Still on the strange silence of the governors on the issue, the former South-South Vice Chairman of the All Nigeria Peoples Party, Mr. Asukewe Iko-Awaji, described the governors’ sudden calmness on the matter as a sign of a volte-face and indifference to things that directly affect the masses.

Iko-Awaji said the minister’s declaration at the investors’ forum was not concocted, maintaining that the governors might have reached an accord with the FG without informing their people.

He said, “If the chairman of the NGF did not react after the statement from the minister of finance, then it means they have agreed to go ahead with the SWF. But let us look at it this way; if the motive behind the creation of the fund is genuine, then it is good for Nigerians. Whether they are going ahead with the fund or not, government should know that what Nigerians want is an improvement in the economy through the provision of infrastructure and employment opportunities for youths.”

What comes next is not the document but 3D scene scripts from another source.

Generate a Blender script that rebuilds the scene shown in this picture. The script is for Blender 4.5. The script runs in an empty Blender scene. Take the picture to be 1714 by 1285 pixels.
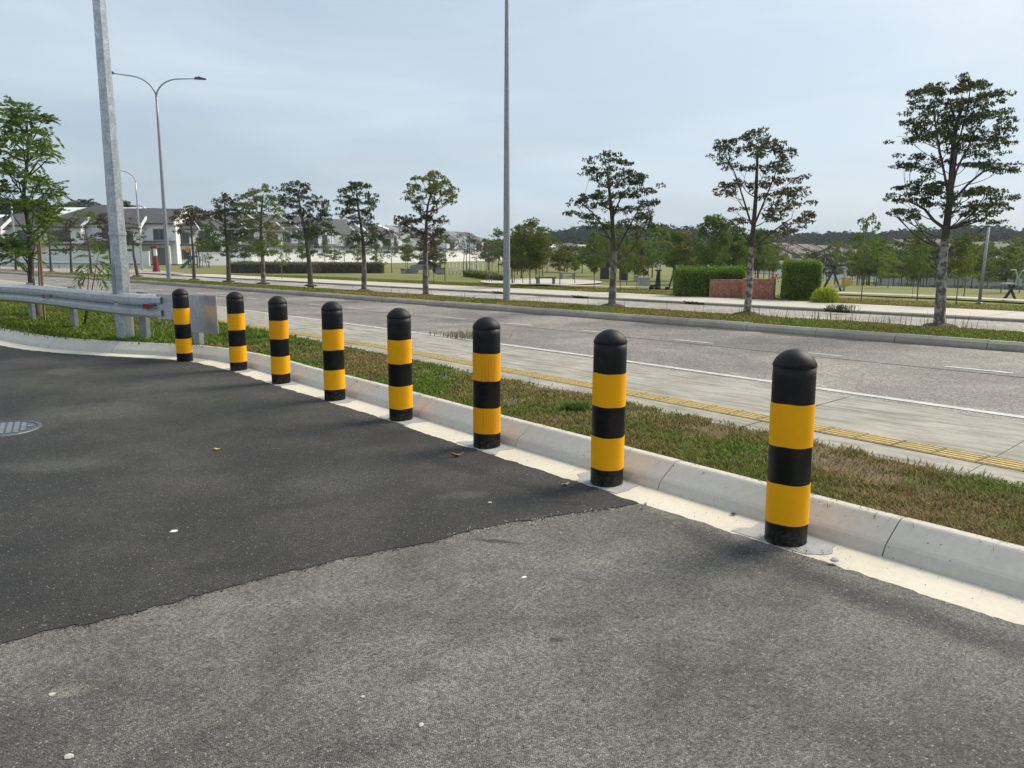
import bpy, math, random
import numpy as np
from mathutils import Vector, Matrix

scene = bpy.context.scene
COL = scene.collection
R = math.radians

# ------------------------------------------------------------------ camera
CAM_H, PITCH, ROLL, FPX, PW, PH = 1.55, R(9.41), R(0.11), 1300.0, 1714.0, 1285.0
cd = bpy.data.cameras.new('camera'); cam = bpy.data.objects.new('camera', cd); COL.objects.link(cam)
cam.location = (0, 0, CAM_H)
cam.rotation_euler = (Matrix.Rotation(R(90) - PITCH, 3, 'X') @ Matrix.Rotation(ROLL, 3, 'Z')).to_euler()
cd.sensor_fit = 'HORIZONTAL'; cd.sensor_width = 36.0; cd.lens = 36.0 * FPX / PW
cd.clip_start = 0.05; cd.clip_end = 6000
scene.camera = cam

# ------------------------------------------------------------------ light
SUN_EL, SUN_AZ = R(41), R(58)            # azimuth clockwise from +Y
wd = bpy.data.worlds.new('World'); scene.world = wd; wd.use_nodes = True
nt = wd.node_tree; N = nt.nodes; N.clear(); K = nt.links.new
out = N.new('ShaderNodeOutputWorld')
sky = N.new('ShaderNodeTexSky'); sky.sky_type = 'NISHITA'; sky.sun_disc = False
sky.sun_elevation = SUN_EL; sky.sun_rotation = SUN_AZ; sky.air_density = 1.0; sky.dust_density = 4.0; sky.ozone_density = 1.5
b1 = N.new('ShaderNodeBackground'); b1.inputs[1].default_value = 0.06; K(sky.outputs[0], b1.inputs[0])
tc = N.new('ShaderNodeTexCoord')
mp = N.new('ShaderNodeMapping'); mp.inputs['Scale'].default_value = (1.0, 1.0, 4.0); mp.inputs['Rotation'].default_value = (0.12, 0.1, 0.5)
K(tc.outputs['Generated'], mp.inputs[0])
cn = N.new('ShaderNodeTexNoise'); cn.inputs['Scale'].default_value = 1.3; cn.inputs['Detail'].default_value = 6; cn.inputs['Roughness'].default_value = .55; cn.inputs['Distortion'].default_value = .5
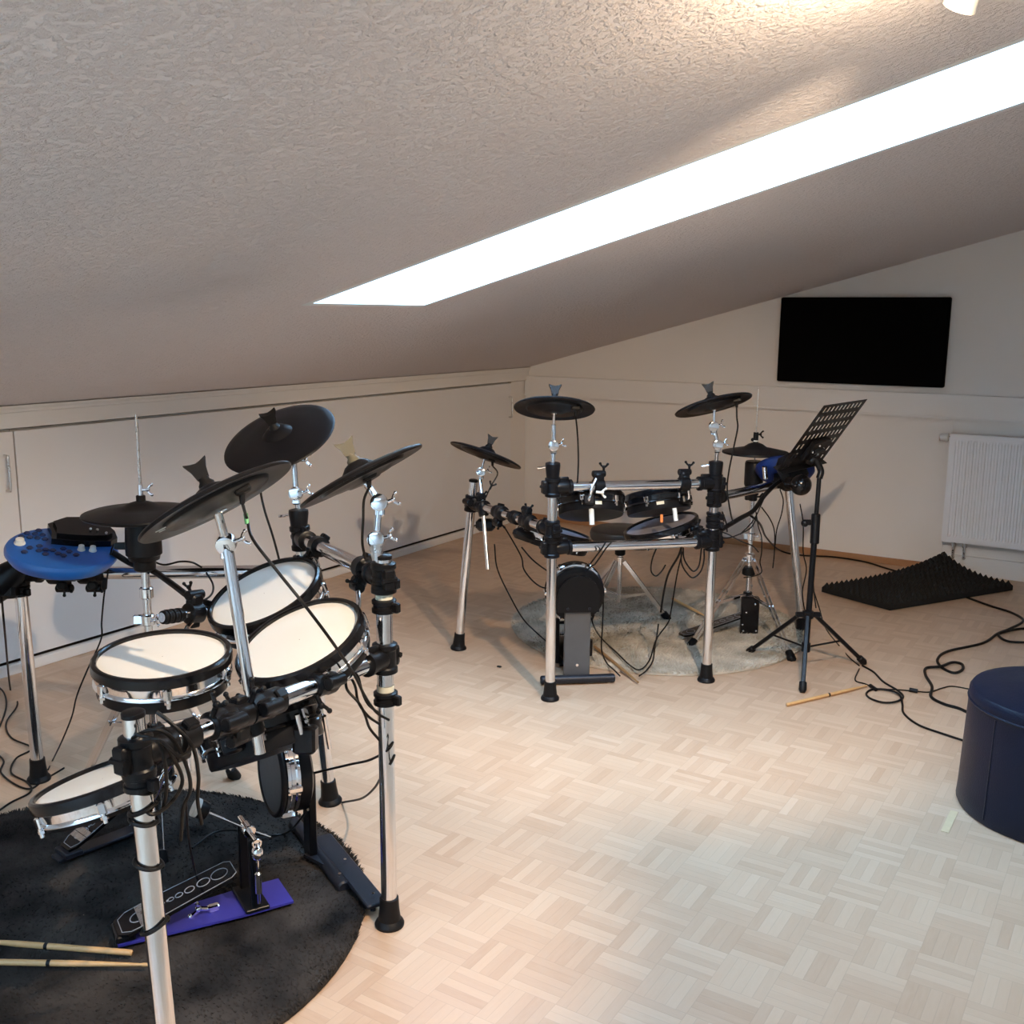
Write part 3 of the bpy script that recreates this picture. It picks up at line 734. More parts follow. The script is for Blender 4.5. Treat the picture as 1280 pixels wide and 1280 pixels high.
# kick pad
kc = D(338, 967, 2.78)
kd = thing('kick_drum_pad', 'round kick drum pad on a black tower, facing left on the dark rug', 'drum pad', V((kc.x, kc.y, 0)))
_, kn_, km = disc_frame(338, 967, 2.78, 98, .28, 1)
kn_ = V((kn_.x, kn_.y, kn_.z * .5)).normalized(); KR = 53 * 2.78 / FPX
def kick(kd, kc, kn_, KR, head, postm, wbar, dirb, zoff=.0, ph=.0, post_w=.07):
    MB().lathe(kc, kn_, [(.001, 0), (KR * .92, 0), (KR * .93, -.006)][::-1], 48, cap=False).build('drum_head', head, kd)
    MB().torus(kc - kn_ * .004, kn_, KR * .96, .008, n=48, m=10).build('rubber_hoop', RUB, kd)
    MB().lathe(kc, kn_, [(KR * .94, -.012), (KR, -.014), (KR, -.022), (KR * .965, -.026), (KR * .965, -.036), (KR, -.040), (KR, -.048), (KR * .94, -.05)][::-1], 48, cap=False).build('chrome_hoop', CHROME2, kd)
    MB().lathe(kc, kn_, [(KR * .93, -.045), (KR * .96, -.055), (KR * .96, -.080), (KR * .80, -.090), (.001, -.092)][::-1], 48, cap=False).build('shell', BLK, kd)
    for i in range(6):
        a = .5 + i * PI / 3; m_, y_, _z = frame(kn_, (0, 0, 1)); d = m_ * math.cos(a) + y_ * math.sin(a)
        MB().box(kc + d * KR * 1.02 - kn_ * .031, .016, .016, .04, d, kn_.cross(d), kn_, bev=.003).build('lug', CHROME2, kd)
    hn = V((kn_.x, kn_.y, 0)).normalized(); wd_ = V((-hn.y, hn.x, 0))
    pc_ = kc - hn * .105
    ztop = kc.z - KR * .1
    MB().box(V((pc_.x, pc_.y, (ztop + .02) / 2)), .022, post_w, ztop - .02, hn, wd_, (0, 0, 1), bev=.003).build('tower_plate', postm, kd, smooth=False)
    bb = V((pc_.x, pc_.y, .022)) + hn * dirb
    b = MB().cyl(bb - wd_ * wbar / 2, bb + wd_ * wbar / 2, .018, n=18, bev=.004)
    b.box(bb * .5 + V((pc_.x, pc_.y, .022)) * .5, abs(dirb) + .02, .05, .016, hn, wd_, (0, 0, 1))
    b.build('base_bar', DGREY, kd)
    MB().cyl(bb - wd_ * wbar * .42, bb - wd_ * wbar * .42 - V((0, 0, .0215)), .006, n=10).cyl(bb + wd_ * wbar * .42, bb + wd_ * wbar * .42 - V((0, 0, .0215)), .006, n=10).cyl(bb + wd_ * wbar * .42 + V((0, 0, .015)), bb + wd_ * wbar * .42 + V((0, 0, .026)), .0045, n=8).build('spike_bolt', CHROME2, kd)
    return hn, wd_, pc_, bb
hn, wd_, pc_, bb = kick(kd, kc, kn_, KR, GREY, BLK, .41, -.02, post_w=.055)
# folded stabiliser plate running out over the rug edge
a = FL(402, 1046, .03); c_ = FL(472, 1132, .03); ad = (c_ - a).normalized(); aw = V((-ad.y, ad.x, 0)); Ls = (c_ - a).length
MB().box((a + c_) / 2, Ls, .055, .012, ad, aw, (0, 0, 1), bev=.003).cyl(c_ - ad * .03, c_ - ad * .03 - V((0, 0, .029)), .007).cyl(a + ad * .03, a + ad * .03 - V((0, 0, .010)), .007).build('stabiliser', DGREY, kd, smooth=False)
for q_ in (.93, .45): MB().cyl(lerp(a, c_, q_) + V((0, 0, .006)), lerp(a, c_, q_) + V((0, 0, .02)), .004).build('spike_tip', CHROME2, kd)
pcf = V((pc_.x, pc_.y, .03)); jn = lerp(a, c_, .55)
MB().box((pcf + jn) / 2, (jn - pcf).length, .05, .010, (jn - pcf).normalized(), V((0, 0, 1)).cross((jn - pcf).normalized()), (0, 0, 1)).build('base_strut', DGREY, kd, smooth=False)
# kick pedal
heel = FL(146, 1164, .045); toe = FL(292, 1087, .125)
kp = thing('kick_pedal', 'black kick pedal with ring prints and a violet base plate on the dark rug', 'pedal', V((heel.x, heel.y, .02)))
ax_, wd2, up2 = footboard(kp, heel, toe, .108, True)
ah = V((ax_.x, ax_.y, 0)).normalized(); wh = V((-ah.y, ah.x, 0)); Lb = .42; hb = V((heel.x, heel.y, .026)) - ah * .005
MB().prism([(0, -.04), (Lb * .7, -.062), (Lb, -.062), (Lb, .062), (Lb * .7, .062), (0, .04)], (0, 0, 1), .006, o=hb, x=ah, y=wh).build('base_plate', PURP, kp, smooth=False)
MB().box(hb + ah * .02 + V((0, 0, .014)), .045, .075, .020, ah, wh, (0, 0, 1), bev=.004).build('heel_block', BLK, kp, smooth=False)
th = V((toe.x, toe.y, .03)) + ah * .04
b = MB()
for q in (-1, 1):
    b.box(th + wh * q * .05 + V((0, 0, .095)), .024, .014, .19, ah, wh, (0, 0, 1), bev=.003)
b.box(th + V((0, 0, .006)), .06, .13, .010, ah, wh, (0, 0, 1), bev=.002)
b.build('frame_post', BLK, kp, smooth=False)
axl = th + V((0, 0, .195))
MB().cyl(axl - wh * .075, axl + wh * .07, .006, n=12).cyl(axl - wh * .018, axl + wh * .018, .016, n=16, bev=.002).build('axle', CHROME2, kp)
bh = D(247, 1010, (axl - CAM).dot(CF) - .05)
be = D(338, 1046, (axl - CAM).dot(CF) + .03)
b = MB().tube([be, axl, bh + (axl - bh).normalized() * .02], .0032, smooth=0); b.build('beater_shaft', CHROME2, kp)
bd = (bh - axl).normalized()
hd = MB().lathe(bh - bd * .03, bd, [(.008, 0), (.021, .005), (.023, .02), (.023, .032), (.012, .04)], 18).build('beater', BLK, kp)
MB().lathe(bh - bd * .0, bd, [(.0235, -.002), (.0235, .010), (.0, .0105)], 18, cap=False).build('beater_face', LIGHTP, hd)
sp = th - wh * .075
MB().cyl(sp + V((0, 0, .19)), sp + V((0, 0, .03)), .004, n=10).lathe(sp + V((0, 0, .055)), (0, 0, 1), [(.004, 0), (.0085, .004), (.0085, .055), (.004, .06)], 14).ball(sp + V((0, 0, .165)), .015, n=8, sq=1.3).torus(sp + V((0, 0, .19)), wh, .010, .003, n=14, m=6).build('spring', CHROME2, kp)
wq = FL(262, 1136, .04)
b = MB(); wing(b, wq, -ah + V((0, 0, .3)), 1.1); b.box(wq + ah * .01, .03, .018, .018, ah, wh, (0, 0, 1), bev=.003); b.build('hoop_clamp', CHROME2, kp)

# sound module
mc, mn, mm = disc_frame(78, 684, 3.06, -2, .50, 1); MR = 66 * 3.06 / FPX; my = mn.cross(mm)
md = thing('drum_module', 'oval blue drum module with dark hexagonal buttons on the far left rack bar', 'drum module', mc)
ASP = .80
MB().lathe(mc, mn, [(MR * .72, -.055), (MR * .90, -.045), (MR, -.022), (MR, -.010), (MR * .97, -.002), (MR * .90, .002), (.001, .003)], 48, hint=mm, sy=ASP, cap=False).build('body', BLUE, md)
def mp(x, y, h=.004): a = (x - 605) / 530; q = -(y - 655) / 230; return mc + mm * (a * MR) + my * (q * MR * ASP) + mn * h
for (x, y) in ((270, 525), (345, 530), (415, 540), (225, 565), (300, 570), (370, 575), (440, 585), (375, 490), (310, 685), (265, 730), (395, 662), (395, 712), (455, 700), (455, 745), (520, 705), (615, 685), (570, 738), (620, 758), (670, 712), (735, 745)):
    MB().lathe(mp(x, y, .001), mn, [(.0095, 0), (.0095, .004), (.0075, .006)], 6, hint=mm).build('button', BLUED, md, smooth=False)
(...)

Also, the Rivers State Publicity Secretary of the ACN, Mr. Jerry Needam, was of the view that the governors were always keeping quiet on sensitive matters that concerned their people and he called on them (governors) to open up on the SWF. Needam who expressed worry over who would manage the SWF, said the funds may be embezzled or used for election campaigns in the future.

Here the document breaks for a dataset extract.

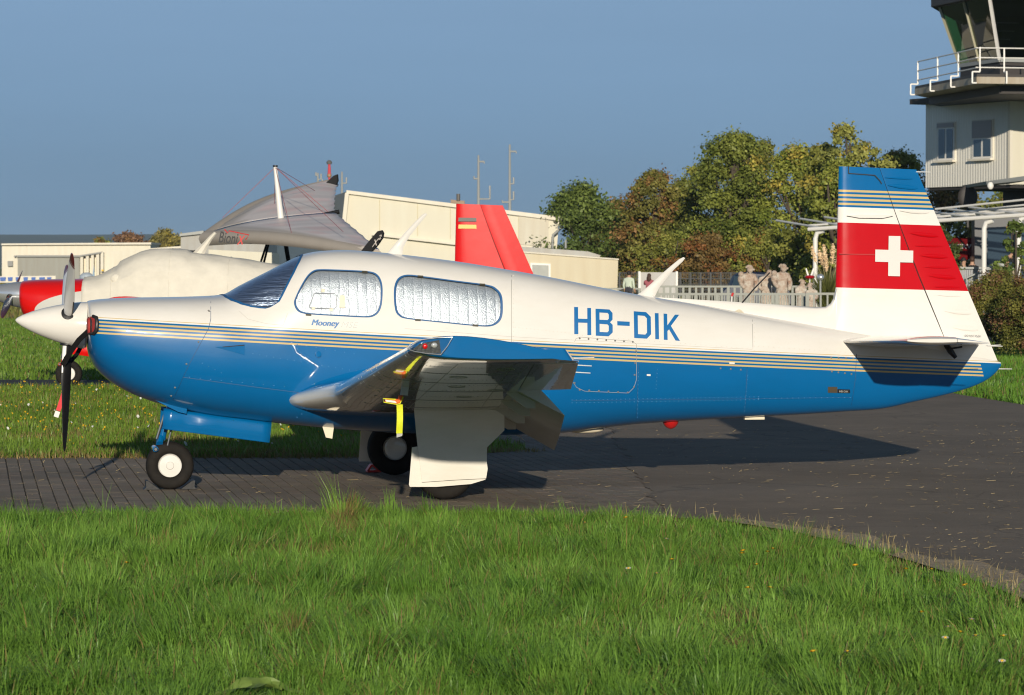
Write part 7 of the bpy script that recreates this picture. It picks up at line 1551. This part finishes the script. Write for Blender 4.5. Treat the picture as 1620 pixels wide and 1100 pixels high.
def tree(px, dd, top_y, half_px, base_y, label, colA, colB, acc, seed, n_cl=70, n_per=170, leaf=.17, pacc=.15, gap=1.0, name='tree'):
    r = np.random.default_rng(seed); t = W(px, top_y, dd); s = ppm(dd); H = t.z; R = half_px / s * (1.42 if name == 'tree' else 1.05); e = empty(name, (t.x, t.y, 0)); tag(e, label, 'tree' if name == 'tree' else 'bush', 'trees behind the airfield fence' if name == 'tree' else 'bushes behind the fence')
    zb = max(.2, W(px, base_y, dd).z); mb = MB(); bend = r.normal(0, .12, 2)
    mb.tube([(0, 0, 0), (bend[0], bend[1], H * .3), (bend[0] * 2, bend[1] * 2, H * .62), (bend[0] * 2.5, bend[1] * 2.3, H * .9)], [.05 * H * .5, .04 * H * .45, .02 * H * .5, .006 * H], 9); trunk = mb.build('trunk', M_BARK, e)
    cen, rad = [], []
    for i in range(n_cl):
        v = r.random() ** .8; z = zb + (H - zb) * v; prof = (math.sin(PI * min(1, .2 + v * .8)) ** .6) * (1.08 - .25 * v)
        a = r.uniform(0, 2 * PI); q = R * prof * (r.random() ** .45) * (.95 + .3 * math.sin(3 * a + seed)); cr = R * r.uniform(.15, .34) * (1 - .3 * v) * gap
        c = np.array([q * math.cos(a), q * math.sin(a) * .8, min(z, H - cr * .55)]); cen.append(c); rad.append(cr)
    for i in range(0, n_cl, 4):
        c = cen[i]; z0 = max(.15 * H, c[2] * r.uniform(.35, .7)); mb = MB(); mb.tube([(bend[0], bend[1], z0), tuple(c * np.array([.5, .5, 0]) + np.array([0, 0, (z0 + c[2]) / 2])), tuple(c)], [.012 * H, .008 * H, .003 * H], 5); mb.build('limb', M_BARK, e)
    leaf_cloud('crown', cen, rad, int(n_per * 1.4), leaf, colA, colB, acc, seed, e, pacc); return e
GR, GR2 = (0.042, 0.060, 0.011), (0.135, 0.150, 0.030); OL, OL2 = (0.050, 0.060, 0.012), (0.165, 0.165, 0.035); BRN = (0.15, 0.085, 0.025); YEL = (0.22, 0.18, 0.035)
tree(920, 150, 292, 66, 470, 'dark green rounded tree left of the row behind the hall end', (.032, .052, .013), (.10, .13, .03), BRN, 1, 75, 190, .2, .05)
tree(1035, 146, 274, 52, 470, 'russet brown tree between the green trees', (.050, .055, .013), (.145, .130, .032), (.15, .085, .03), 2, 80, 180, .19, .25)
tree(985, 160, 345, 60, 475, 'low reddish bush like tree right of the hall', (.055, .055, .014), (.14, .12, .03), (.15, .07, .02), 3, 60, 160, .18, .3)
tree(1165, 140, 214, 66, 470, 'tallest green tree in the middle of the row', GR, GR2, YEL, 4, 110, 200, .18, .10)
tree(1105, 148, 262, 50, 470, 'slim olive tree left of the tallest tree', OL, OL2, BRN, 5, 70, 170, .18, .2)
tree(1205, 150, 226, 45, 470, 'olive tree top peeking right of the tallest tree', OL, OL2, YEL, 16, 70, 170, .18, .2)
tree(1265, 138, 232, 58, 470, 'light yellowish green tree left of the fin', (.06, .085, .014), (.20, .21, .04), YEL, 6, 95, 190, .18, .15)
tree(1345, 119, 196, 62, 470, 'thin crowned tall tree behind the tail fin', (.09, .10, .024), (.20, .20, .05), YEL, 7, 80, 120, .17, .2, .75)
tree(1330, 117, 255, 52, 470, 'bright green tree directly left of the fin edge', (.055, .075, .014), (.17, .18, .035), YEL, 8, 80, 180, .18, .15)
tree(1420, 150, 240, 60, 470, 'olive tree behind the fin below the tower', OL, OL2, BRN, 9, 80, 170, .19, .2)
tree(1500, 150, 268, 62, 470, 'brown green tree under the tower overhang', (.05, .045, .012), (.15, .115, .03), BRN, 10, 85, 170, .19, .35)
tree(1590, 156, 300, 60, 470, 'shaded tree behind the terrace building', GR, OL2, BRN, 11, 60, 150, .19, .2)
tree(1120, 132, 372, 60, 478, 'reddish brown hedge bush behind the parked car', (.06, .045, .016), (.14, .09, .03), (.14, .06, .02), 12, 60, 160, .15, .3, name='bush')
tree(1050, 134, 370, 50, 478, 'olive bush behind the pale cabinet', OL, OL2, BRN, 13, 55, 150, .15, .2, name='bush')
tree(1210, 131, 365, 55, 478, 'dark green bush above the statues', GR, OL2, BRN, 14, 60, 150, .15, .2, name='bush')
tree(1275, 130, 372, 36, 478, 'yellow green bush left of the pergola post', OL, (.20, .19, .05), YEL, 15, 50, 140, .15, .2, name='bush')
tree(940, 158, 385, 40, 478, 'russet bush at the end of the hall annex', (.07, .05, .014), (.15, .11, .03), BRN, 17, 45, 150, .15, .3, name='bush')
tree(1080, 155, 285, 50, 470, 'olive tree filling the gap right of the russet tree', OL, OL2, BRN, 41, 70, 170, .18, .2)
tree(1300, 122, 228, 45, 470, 'yellowish tree behind the bright green tree near the fin', OL, OL2, YEL, 42, 70, 170, .18, .2)
tree(975, 162, 318, 40, 470, 'dark green low tree between hall roof and russet tree', (.035, .05, .013), (.11, .125, .03), BRN, 43, 60, 170, .18, .1)
# far left trees
tree(262, 340, 365, 32, 440, 'round yellowish tree behind the left hangars', (.10, .09, .025), (.18, .15, .045), YEL, 21, 50, 110, .4, .2)
tree(205, 350, 369, 32, 440, 'brownish tree behind the left hangars', (.10, .055, .03), (.15, .085, .045), BRN, 22, 50, 110, .4, .2)
tree(160, 360, 377, 20, 440, 'small olive treetop over the hangar roof', OL, OL2, BRN, 23, 30, 90, .4, .2)
tree(290, 345, 376, 14, 440, 'narrow olive treetop left of the grey block', OL, OL2, BRN, 24, 25, 90, .4, .2)
# bramble bank and near twigs right of the tail
tree(1580, 62, 432, 56, 545, 'tangled bramble bank right of the rudder', (.045, .055, .012), (.14, .13, .03), (.11, .06, .03), 31, 120, 330, .052, .30, 1.0, name='bush')
tree(1640, 58, 405, 60, 560, 'taller bramble bush cut by the right edge of the picture', (.045, .055, .012), (.14, .13, .03), (.11, .06, .03), 32, 100, 300, .052, .25, 1.0, name='bush')
tree(1545, 66, 470, 30, 545, 'low bramble clump just behind the rudder', (.045, .06, .012), (.13, .13, .03), (.15, .07, .03), 33, 60, 240, .052, .25, 1.0, name='bush')
tree(1605, 80, 350, 26, 470, 'young leafy tree with orange fruit beside the terrace', (.03, .05, .012), (.09, .12, .025), (.35, .16, .03), 34, 34, 60, .12, .12, .8)
tree(1478, 108, 352, 34, 440, 'dark shaded tree in front of the red sign', (.02, .035, .01), (.07, .085, .02), BRN, 35, 40, 130, .14, .1, name='bush')
# pampas grass
pg = empty('pampas_grass', W(1310, 480, 104)); p0 = pg.location.copy(); p0.z = 0; pg.location = p0; tag(pg, 'tall pampas grass with feathery plumes left of the fin', 'grass plant', 'bushes behind the fence')
r = np.random.default_rng(9); n = 900; az = r.uniform(0, 2 * PI, n); L = r.uniform(.9, 1.7, n); ln = np.abs(r.normal(0, .45, n)) + .1; V = []; 
dx = np.cos(az); dy = np.sin(az); P1 = np.stack([dx * L * .5 * np.sin(ln * .6), dy * L * .5 * np.sin(ln * .6), L * .5 * np.cos(ln * .6)], 1); P2 = np.stack([dx * L * np.sin(ln), dy * L * np.sin(ln), L * np.cos(ln)], 1); w = .014
V = np.stack([np.stack([-w * np.ones(n), 0 * L, 0 * L], 1), np.stack([w * np.ones(n), 0 * L, 0 * L], 1), P1 + [w, 0, 0], P1 - [w, 0, 0], P2], 1).reshape(-1, 3); b0 = (np.arange(n) * 5)[:, None]
np_mesh('blades', V, [np.array([[0, 1, 2, 3]]) + b0, np.array([[3, 2, 4]]) + b0], M_BLADE, np.repeat(np.array([.12, .13, .035]) * r.uniform(.6, 1.4, (n, 1)), 5, 0), pg)
for k in range(11):
    a = r.uniform(0, 2 * PI); q = r.uniform(.1, .5); h = r.uniform(1.75, 2.35); mb = MB(); mb.tube([(0, 0, .3), (q * .5 * math.cos(a), q * .5 * math.sin(a), h * .6), (q * math.cos(a), q * math.sin(a), h * .82)], .012, 5); st = mb.build('stem', mat('pampas_stem', (.3, .26, .12), .8) if k == 0 else bpy.data.materials['pampas_stem'], pg)
    c = [np.array([q * math.cos(a), q * math.sin(a), h * .82]) + np.array([.10 * math.cos(a), .1 * math.sin(a), .42]) * t for t in np.linspace(0, 1, 6)]
    leaf_cloud('plume', c, [.05, .07, .08, .08, .06, .03], 60, .06, (.42, .32, .20), (.55, .44, .30), (.5, .4, .28), 60 + k, st, 0)
# ================================================================== hills
mb = MB(); rows = []; xs = np.linspace(-2600, 600, 120)
hh = vnoise(np.stack([xs, 0 * xs], 1), .0016, 5) * 22 + vnoise(np.stack([xs, 0 * xs], 1), .006, 6) * 6
HILLD = 4200.0; base_h = (420 - 383) / ppm(HILLD)
for off, k in ((-900, 0.0), (-350, .75), (0, 1.0), (500, .8)):
    rows.append([(x, HILLD - 24.5 + off, -1 + k * max(2, (base_h + 8 + hh[i] * .55) * (1 if x < -200 else max(0.3, 1 - (x + 200) / 700)))) for i, x in enumerate(xs)])
mb.loft(rows, closed=False); hill = mb.build('hills', mat('forest_hillside', (.035, .05, .022), .95, var=.4, vscale=.01), None); tag(hill, kind='structure')
# ================================================================== distance haze
hb = MB(); hb.box((-900, 2600, 29), (5600, 5400, 60.0)); haze = hb.build('haze', None, None, smooth=False)
mh = bpy.data.materials.new('haze_air'); mh.use_nodes = True; mh.node_tree.nodes.remove(mh.node_tree.nodes['Principled BSDF'])
pvn = mh.node_tree.nodes.new('ShaderNodeVolumePrincipled'); pvn.inputs['Color'].default_value = (0.60, 0.80, 0.98, 1); pvn.inputs['Density'].default_value = 0.00010; pvn.inputs['Anisotropy'].default_value = 0.0
mh.node_tree.links.new(pvn.outputs[0], mh.node_tree.nodes['Material Output'].inputs['Volume']); haze.data.materials.append(mh); tag(haze, 'thin blue air between the airfield and the distant hills', 'haze', kind='stuff')

print('TRIS', sum(len(o.data.loops) - 2 * len(o.data.polygons) for o in bpy.data.objects if o.type == 'MESH'))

In his remarks, the National Publicity Secretary of the African Renaissance Party, Mr. Jackson Omenazu, also said most governors were not ready to represent the people. He said if the governors were against the SWF and the minister openly said they had reached an accord with the FG on the subject, it was the responsibility of the NGF chairman to react swiftly to the claim.

He said “If the governors are against the SWF and the minister is saying they have agreed to support the fund, then what is this criminal silence all about? The best thing for the governors to do through their chairman is for them to confirm or deny the position of the minister.”

From the foregoing, Nigerians may not have seen the end of the controversy surrounding the SWF.